Cover of On Account of Darkness

On Account of Darkness: Shining Light on Race and Sport by Ian Kennedy (Tidewater Press) 

A fascinating history of sports in Ontario’s multicultural Chatham-Kent region. On Account of Darkness combines thrilling victory stories with sports history and social commentary, resulting in a critical examination of systemic racism in North American sports.

 
Cover of Wayside Sang

Wayside Sang by Cecily Nicholson (Talonbooks)

Winner 2018 Governor General’s Literary Award for English-Language Poetry. Jacket2 has called Wayside Sang “border-erasing poetry … The history of racialized oppression is obviously complex enough on its own; work like Nicholson’s nevertheless sends us out to imagine both the deepest possible structures and extensions of human alienation, as well as the most personally affective forms such oppressions can take.”

 
Cover of When Morning Comes

When Morning Comes by Arushi Raina (Tradewind Books)

Set in South Africa in 1976, When Morning Comes combines the perspectives of four young Johannesburg residents living in its Black township, Soweto Zanele.

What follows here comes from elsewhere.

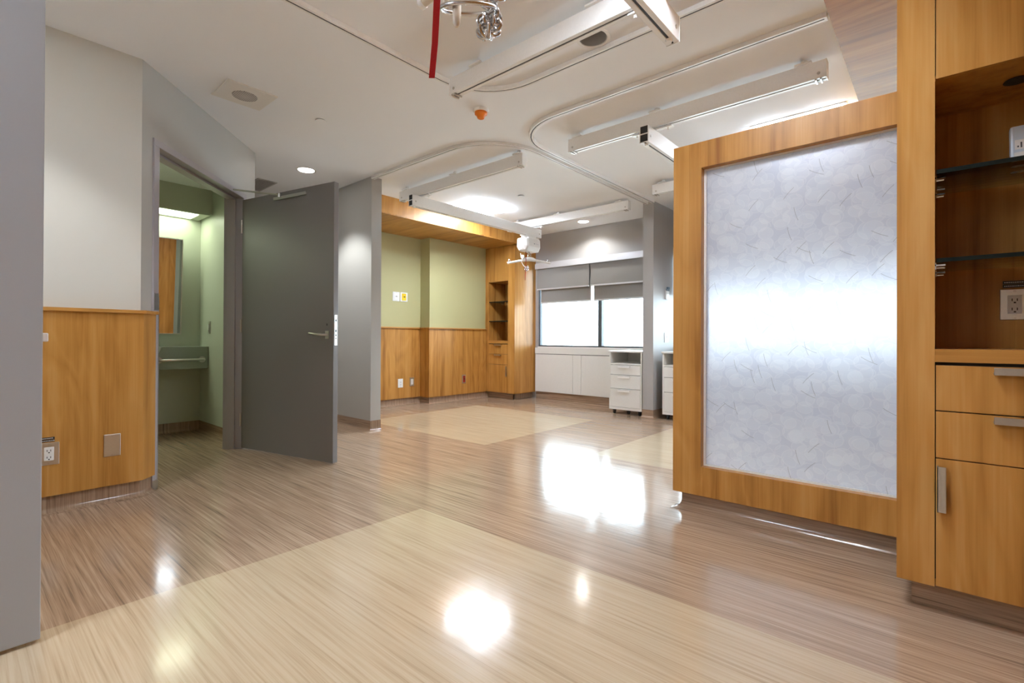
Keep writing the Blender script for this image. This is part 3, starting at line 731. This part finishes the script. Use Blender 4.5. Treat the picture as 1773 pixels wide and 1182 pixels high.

The book explores the roots of the Soweto uprising and South African apartheid.

 
Cover of with/holding

with/holding by Chantal Gibson (Caitlin Press)

A moving collection of poems that serve as a follow up to Gibson’s acclaimed debut collection, How She Read. These latest poems offer an insightful critique of the representation of Blackness in communication media and pop culture.

 
Cover of Our Friend Joe

Our Friend Joe: The Joe Fortes Story by Lisa Anne Smith and Barbara Rogers (Ronsdale Press)

A fascinating biography of one of Vancouver’s most influential characters. Joe Fortes arrived to British Columbia in 1885 with little to his name. Soon, Fortes became a local legend, saving dozens of lives and teaching generations of Vancouver children how to swim during his time as a city lifeguard, swimming instructor, and special constable of English Bay beach.

 
Cover of Butter Honey Pig Bread

Butter Honey Pig Bread by Francesca Ekwuyasi (Arsenal Pulp Press)

A finalist for last year’s CBC Canada Reads competition and a longlist finalist for the 2021 Scotiabank Giller Prize, Ekwuyasi’s novel has been celebrated far and wide. This moving story chronicles the lives of three Nigerian women from different generations, exploring themes of queer love, friendship, faith, and family.

 
Cover of 100 Days

100 Days by Juliane Okot Bitek (University of Alberta Press)

A poetry collection dedicated to recording the lingering effects of the Rwandan genocide. The collection weaves together the Ugandan Acholi oral tradition of the poet’s father with Anglican hymns, sounds of the African American Spiritual tradition, and the beats of spoken word and hip-hop.

 
Cover of Frying Plantain

Frying Plantain by Zalika Reid-Benta (House of Anansi)

Longlisted for the 2019 Scotiabank Giller Prize, Frying Plantain is a moving novel set in “Little Jamaica.” The novel explores the tension between mothers and daughters, the experiences of second-generation immigrants, and expressing Black identity in a predominantly white society.